Chroniques

par pierre-jean tribot

Igor Stravinsky
Le sacre du printemps – Le rossignol

1 CD Naxos (2005)
8.557501
Igor Stravinsky | Le sacre du printemps – Le rossignol

Le chef d'orchestre Robert Craft est une personnalité controversée. Il rencontre Igor Stravinsky en 1948, alors qu'il souhaite diriger la Symphonie pour instruments à vent, introuvable à l'époque. Le compositeur éprouve d'emblée de la sympathie pour ce jeune homme qui ne lui cache pas son admiration et qui l'éblouit par la connaissance de sa musique. Le vieux maître l'invite alors à s'installer à Hollywood afin de lui confier différentes tâches d'archiviste. Très proche d'un Stravinsky vieillissant, auprès duquel il se rendit indispensable, cette place lui valut de nombreux détracteurs ; il fut même accusé de profiter de la vieillesse du musicien pour se placer dans la carrière. Robert Craft fut aussi rendu coupable d'être à l'origine de la conversion tardive de Stravinsky à la musique sérielle, accusation qu'il a toujours fermement démentie.
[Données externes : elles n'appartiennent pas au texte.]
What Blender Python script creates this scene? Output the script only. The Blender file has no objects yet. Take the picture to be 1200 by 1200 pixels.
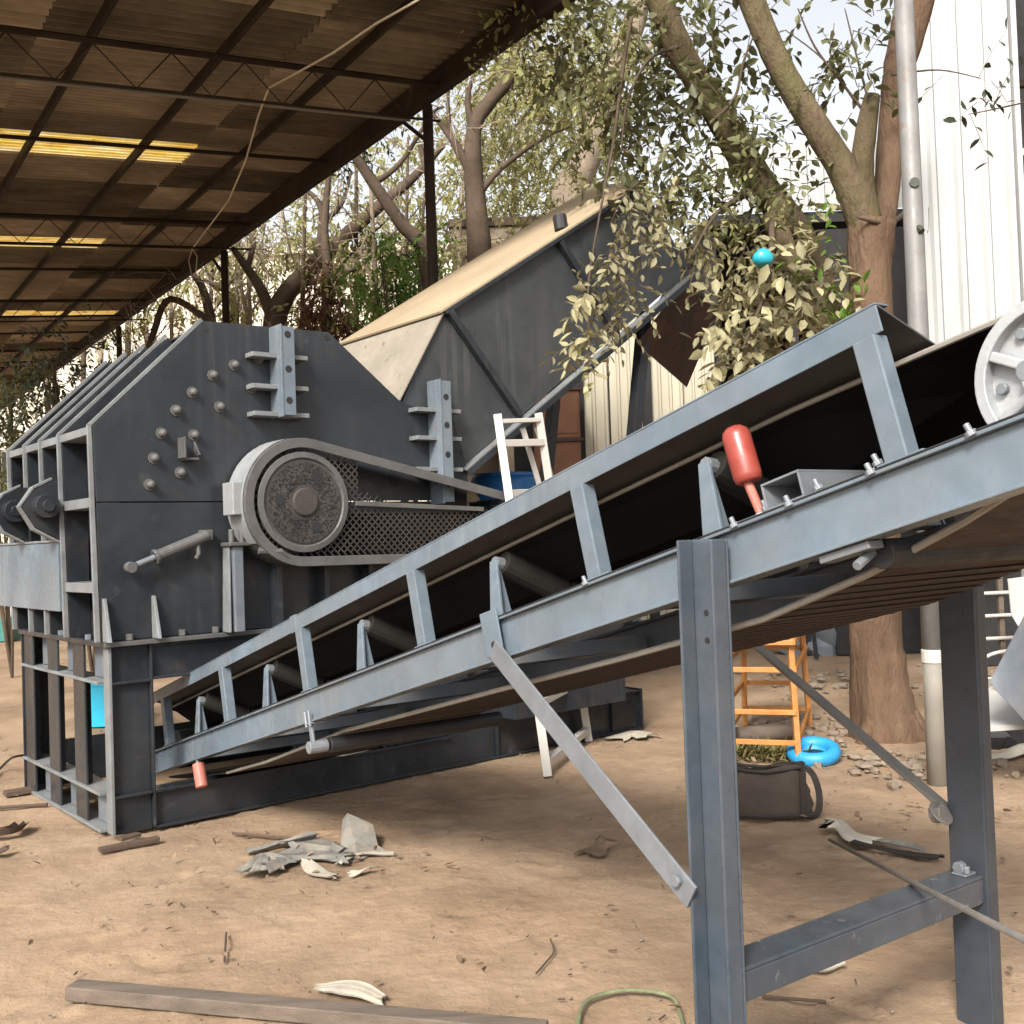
import bpy, math, random
import numpy as np
from mathutils import Vector as V, Matrix
R = math.radians
random.seed(7); RNG = np.random.default_rng(7)
scene = bpy.context.scene
C = scene.collection

# ------------------------------------------------------------------ camera
FOC, CAM_Z = 1233.0, 1.55
pitch, roll = math.atan(31/FOC), R(2.0)
fwd = V((0, math.cos(pitch), math.sin(pitch)))
r0 = V((1, 0, 0)); u0 = r0.cross(fwd)
rgt = r0*math.cos(roll) - u0*math.sin(roll)
upv = u0*math.cos(roll) + r0*math.sin(roll)
cam = bpy.data.cameras.new('camera'); cam_o = bpy.data.objects.new('camera', cam); C.objects.link(cam_o)
cam.sensor_fit = 'AUTO'; cam.sensor_width = 36; cam.lens = 36*FOC/1200
cam.clip_start = 0.05; cam.clip_end = 2000
cam_o.matrix_world = Matrix(((rgt.x, upv.x, -fwd.x, 0), (rgt.y, upv.y, -fwd.y, 0), (rgt.z, upv.z, -fwd.z, CAM_Z), (0, 0, 0, 1)))
scene.camera = cam_o

# ------------------------------------------------------------------ sky, sun, exposure
SUN_EL, SUN_AZ = R(38), V((-0.32, -0.95, 0)).normalized()      # the sun stands behind and left of the camera
w = bpy.data.worlds.new('World'); scene.world = w; w.use_nodes = True
nt = w.node_tree; nt.nodes.clear()
sky = nt.nodes.new('ShaderNodeTexSky'); sky.sky_type = 'NISHITA'; sky.sun_disc = False
sky.sun_elevation = SUN_EL; sky.sun_rotation = math.atan2(SUN_AZ.x, SUN_AZ.y)
sky.air_density = 1.2; sky.dust_density = 4.0; sky.ozone_density = 1.0
hsv = nt.nodes.new('ShaderNodeHueSaturation'); hsv.inputs['Saturation'].default_value = 0.18
bg = nt.nodes.new('ShaderNodeBackground'); bg.inputs['Strength'].default_value = 0.14
wo = nt.nodes.new('ShaderNodeOutputWorld')
nt.links.new(sky.outputs[0], hsv.inputs['Color']); nt.links.new(hsv.outputs[0], bg.inputs['Color']); nt.links.new(bg.outputs[0], wo.inputs[0])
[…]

La vérité, comme toujours, ne saurait se limiter à des simplifications hâtives et Robert Craft occupe incontestablement une place importante dans la musique aux États-Unis de la seconde moitié du XXe siècle. Chef d'orchestre, il dirigea et enregistra en pionnier les œuvres de Varèse, Schönberg et Webern, et fut l'un des premiers musicologues à redécouvrir les compositeurs baroques. Avec l'arrivée du compact disc, le label Koch, lui commanda une anthologie Stravinsky. Fortement réputés dans le monde anglo-saxon, ces enregistrements, aujourd'hui réédités par Naxos, ont toujours été plutôt dédaignés par les francophones. Le présent programme couple de manière fort originale le Sacre du printemps à l'opéra Le Rossignol.

Le Sacre du printemps bénéficie de la présence du London Symphony Orchestra dont la virtuosité, la dynamique et l'impact rendent justice à ce chef-d'œuvre. Cependant, la direction du chef apparaît plus comme une suite d'événements qu'une vision globale, et les passages sauvages ne sauraient masquer un manque de maîtrise. Dans une discographie surabondante, cet enregistrement estimable ne peut malheureusement pas s'imposer. On restera donc fidèles à Ancerl, Boulez, Karajan, Salonen, Svetlanov, Maazel à Vienne (disque phénoménal que Decca serait bien inspiré de rééditer), et Markevitch.

Le Rossignol est une œuvre hybride qui commence comme le Stravinsky sous influence rimskienne de la Symphonie en mi bémol Op.1 pour se terminer comme Le Sacre du printemps. En effet, la composition s'étala de 1908 à 1914. Entamée sous le regard attentif de Rimski-Korsakov, d'après un conte d'Andersen, la partition ne fut finie qu'à l'instigation de Serge Diaghilev. En dépit de sa disparité stylistique, ce court opéra à l'orchestration luxuriante à tout pour plaire. La faible discographie est dominée par les enregistrements de Pierre Boulez et de James Conlon. Le sage de Montbrison, à la tête d'un orchestre de la BBC déchaîné (Erato), tire l'œuvre vers sa pure modernité, mais il est desservi par des chanteurs plus que moyens (Bryn-Julson, Palmer, Caley). James Colon (EMI) avec les forces de l'Opéra de Paris et une équipe de chanteurs d'un tout autre niveau (Dessay, Urmana, Naouri), place Le Rossignol vers son héritage historique russe. Le grand avantage de cette présente version, c'est la direction de Craft : à la tête d'un excellent Philharmonia Orchestra, il allège les structures, obtenant une formidable transparence des mélodies. Malheureusement les chanteurs se révèlent assez décevants. Olga Trifonova possède la technique pour affronter les redoutables vocalises du rôle-titre, mais son manque de personnalité en fait un rossignol glacial. Le grand Robert Tear est cruellement pris en défaut de couleurs et de puissance pour rendre grâce au rôle du pêcheur. Le reste de la distribution apparaît correcte, sans plus.

Au final, ce disque inabouti peut trouver un public, grâce à son couplage original. Si l'on veut être convaincu du génie de Robert Craft, il faut se tourner vers son magistral enregistrement des Gurrelieder de Schönberg (Naxos) [lire notre critique CD] ou le glacial mais cinglant disque consacré à L'Oiseau de feu de Stravinsky (Naxos).